◆ **Directive**
Identify and copy all lines of the material where the string "Treat" is found.

= = = = = = =

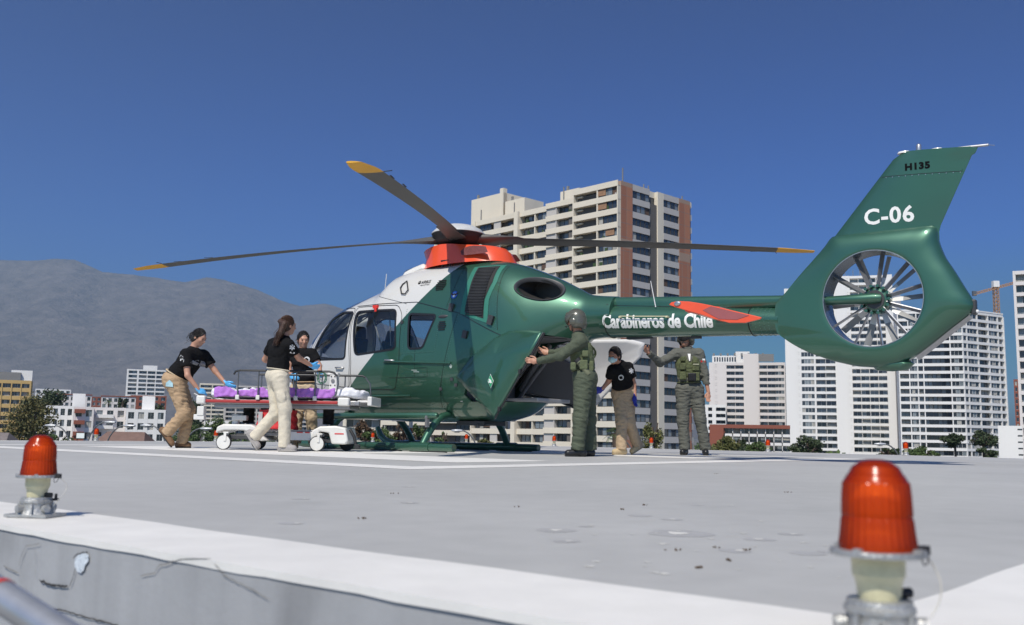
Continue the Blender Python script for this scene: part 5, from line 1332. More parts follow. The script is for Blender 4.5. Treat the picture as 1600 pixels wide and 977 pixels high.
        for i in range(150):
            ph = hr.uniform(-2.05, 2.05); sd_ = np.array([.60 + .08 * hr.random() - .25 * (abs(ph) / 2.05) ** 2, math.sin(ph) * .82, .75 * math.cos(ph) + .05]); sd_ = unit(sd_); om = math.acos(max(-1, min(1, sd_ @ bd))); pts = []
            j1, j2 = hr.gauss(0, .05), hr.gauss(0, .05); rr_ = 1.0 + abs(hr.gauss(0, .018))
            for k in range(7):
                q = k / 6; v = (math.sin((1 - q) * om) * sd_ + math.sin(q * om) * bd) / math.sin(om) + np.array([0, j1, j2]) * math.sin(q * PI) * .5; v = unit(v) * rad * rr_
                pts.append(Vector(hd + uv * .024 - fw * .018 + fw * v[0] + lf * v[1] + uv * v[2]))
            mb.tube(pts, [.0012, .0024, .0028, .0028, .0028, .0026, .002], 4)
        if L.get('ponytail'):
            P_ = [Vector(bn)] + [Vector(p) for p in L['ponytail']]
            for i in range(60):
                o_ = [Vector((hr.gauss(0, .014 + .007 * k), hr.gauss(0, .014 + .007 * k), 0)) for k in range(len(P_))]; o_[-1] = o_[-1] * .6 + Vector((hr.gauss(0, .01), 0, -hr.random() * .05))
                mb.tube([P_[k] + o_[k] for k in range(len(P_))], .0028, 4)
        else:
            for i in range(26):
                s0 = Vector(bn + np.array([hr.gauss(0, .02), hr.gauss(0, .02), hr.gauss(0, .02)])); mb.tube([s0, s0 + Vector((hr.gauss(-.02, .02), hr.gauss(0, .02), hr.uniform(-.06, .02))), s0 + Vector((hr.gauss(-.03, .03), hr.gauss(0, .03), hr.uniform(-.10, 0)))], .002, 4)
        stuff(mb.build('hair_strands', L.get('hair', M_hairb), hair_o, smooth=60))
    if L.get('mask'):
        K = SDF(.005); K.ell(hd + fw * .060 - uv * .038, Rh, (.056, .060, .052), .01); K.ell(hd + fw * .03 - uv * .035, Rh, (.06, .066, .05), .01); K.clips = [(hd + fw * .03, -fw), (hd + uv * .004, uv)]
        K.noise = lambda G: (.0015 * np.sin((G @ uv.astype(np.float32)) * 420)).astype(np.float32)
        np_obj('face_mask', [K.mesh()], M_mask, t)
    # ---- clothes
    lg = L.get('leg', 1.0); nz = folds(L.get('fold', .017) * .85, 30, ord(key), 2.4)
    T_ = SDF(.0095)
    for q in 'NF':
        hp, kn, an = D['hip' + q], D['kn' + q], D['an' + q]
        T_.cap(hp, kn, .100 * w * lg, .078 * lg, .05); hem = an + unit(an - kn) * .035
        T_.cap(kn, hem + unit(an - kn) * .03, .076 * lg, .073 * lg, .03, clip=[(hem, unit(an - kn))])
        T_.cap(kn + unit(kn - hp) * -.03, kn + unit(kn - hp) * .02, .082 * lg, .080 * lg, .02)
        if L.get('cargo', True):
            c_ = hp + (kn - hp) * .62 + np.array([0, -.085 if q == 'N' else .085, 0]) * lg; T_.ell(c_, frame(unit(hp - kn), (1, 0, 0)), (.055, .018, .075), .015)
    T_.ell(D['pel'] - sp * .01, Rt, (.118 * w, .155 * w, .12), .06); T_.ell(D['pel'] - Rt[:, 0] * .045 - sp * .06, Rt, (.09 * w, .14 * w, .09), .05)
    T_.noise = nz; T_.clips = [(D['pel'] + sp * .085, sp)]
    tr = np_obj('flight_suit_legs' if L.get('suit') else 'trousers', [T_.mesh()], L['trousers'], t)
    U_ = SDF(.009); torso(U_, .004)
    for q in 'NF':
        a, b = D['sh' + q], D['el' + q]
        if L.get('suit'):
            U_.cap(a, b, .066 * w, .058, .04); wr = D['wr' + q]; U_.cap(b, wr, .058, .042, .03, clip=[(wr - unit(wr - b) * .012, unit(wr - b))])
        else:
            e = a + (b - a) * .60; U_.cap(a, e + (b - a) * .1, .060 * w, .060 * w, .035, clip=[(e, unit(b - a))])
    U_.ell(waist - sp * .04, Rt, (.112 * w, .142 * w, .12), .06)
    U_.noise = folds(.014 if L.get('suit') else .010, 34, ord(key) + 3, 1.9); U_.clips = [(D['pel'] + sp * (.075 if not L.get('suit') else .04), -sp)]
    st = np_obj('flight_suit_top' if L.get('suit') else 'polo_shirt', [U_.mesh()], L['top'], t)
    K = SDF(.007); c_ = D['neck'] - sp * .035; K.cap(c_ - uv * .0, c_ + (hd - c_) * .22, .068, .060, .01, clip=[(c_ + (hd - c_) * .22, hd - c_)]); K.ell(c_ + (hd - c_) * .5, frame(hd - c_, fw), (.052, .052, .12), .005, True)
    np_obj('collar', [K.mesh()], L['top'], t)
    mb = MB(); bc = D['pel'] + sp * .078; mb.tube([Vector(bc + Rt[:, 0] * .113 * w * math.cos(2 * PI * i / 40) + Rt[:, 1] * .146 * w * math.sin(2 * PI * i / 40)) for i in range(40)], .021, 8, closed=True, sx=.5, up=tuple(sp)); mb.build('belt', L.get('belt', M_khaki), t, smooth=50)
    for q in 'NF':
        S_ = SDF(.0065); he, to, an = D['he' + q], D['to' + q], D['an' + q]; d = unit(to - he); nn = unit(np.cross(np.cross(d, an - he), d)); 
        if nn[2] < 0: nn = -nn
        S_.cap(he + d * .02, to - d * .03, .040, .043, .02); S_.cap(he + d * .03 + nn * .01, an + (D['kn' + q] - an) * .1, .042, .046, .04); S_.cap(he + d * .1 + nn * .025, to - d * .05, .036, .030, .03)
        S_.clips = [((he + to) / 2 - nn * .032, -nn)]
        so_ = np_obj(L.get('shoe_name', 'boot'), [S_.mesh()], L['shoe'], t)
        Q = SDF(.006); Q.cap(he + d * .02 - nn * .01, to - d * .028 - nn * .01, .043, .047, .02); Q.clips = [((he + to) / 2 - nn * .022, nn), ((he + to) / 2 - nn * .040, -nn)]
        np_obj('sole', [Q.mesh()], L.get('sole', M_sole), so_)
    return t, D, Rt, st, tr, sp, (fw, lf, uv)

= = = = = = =

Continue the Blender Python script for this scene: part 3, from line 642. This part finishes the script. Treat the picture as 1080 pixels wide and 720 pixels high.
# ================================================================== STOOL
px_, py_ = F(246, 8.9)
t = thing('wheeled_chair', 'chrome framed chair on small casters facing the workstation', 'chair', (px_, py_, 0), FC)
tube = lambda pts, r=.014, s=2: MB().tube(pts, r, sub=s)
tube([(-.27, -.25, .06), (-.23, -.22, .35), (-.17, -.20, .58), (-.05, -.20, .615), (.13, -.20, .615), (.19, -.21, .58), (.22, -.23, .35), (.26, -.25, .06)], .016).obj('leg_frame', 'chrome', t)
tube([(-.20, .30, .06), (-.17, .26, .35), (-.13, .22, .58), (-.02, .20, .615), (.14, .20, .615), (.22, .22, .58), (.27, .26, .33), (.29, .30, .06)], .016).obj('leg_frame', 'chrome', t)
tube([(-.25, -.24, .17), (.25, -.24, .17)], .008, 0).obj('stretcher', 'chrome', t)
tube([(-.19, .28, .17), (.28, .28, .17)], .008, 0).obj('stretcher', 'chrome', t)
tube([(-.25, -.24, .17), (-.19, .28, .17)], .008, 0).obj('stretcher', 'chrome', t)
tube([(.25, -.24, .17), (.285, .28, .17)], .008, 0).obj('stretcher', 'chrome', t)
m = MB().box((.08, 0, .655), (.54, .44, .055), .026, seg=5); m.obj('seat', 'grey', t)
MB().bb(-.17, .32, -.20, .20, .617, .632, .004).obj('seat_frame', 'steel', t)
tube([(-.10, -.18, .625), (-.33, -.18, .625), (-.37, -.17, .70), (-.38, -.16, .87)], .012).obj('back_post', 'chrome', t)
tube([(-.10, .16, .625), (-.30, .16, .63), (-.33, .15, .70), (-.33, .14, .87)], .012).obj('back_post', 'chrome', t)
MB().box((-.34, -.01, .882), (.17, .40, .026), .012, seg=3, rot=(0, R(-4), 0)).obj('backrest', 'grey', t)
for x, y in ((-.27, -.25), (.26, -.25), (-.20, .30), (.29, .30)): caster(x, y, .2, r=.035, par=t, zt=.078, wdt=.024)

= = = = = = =

◆ **Written solution**
Continue the Blender Python script for this scene: part 5, from line 1332. More parts follow. The script is for Blender 4.5. Treat the picture as 1600 pixels wide and 977 pixels high.
Continue the Blender Python script for this scene: part 3, from line 642. This part finishes the script. Treat the picture as 1080 pixels wide and 720 pixels high.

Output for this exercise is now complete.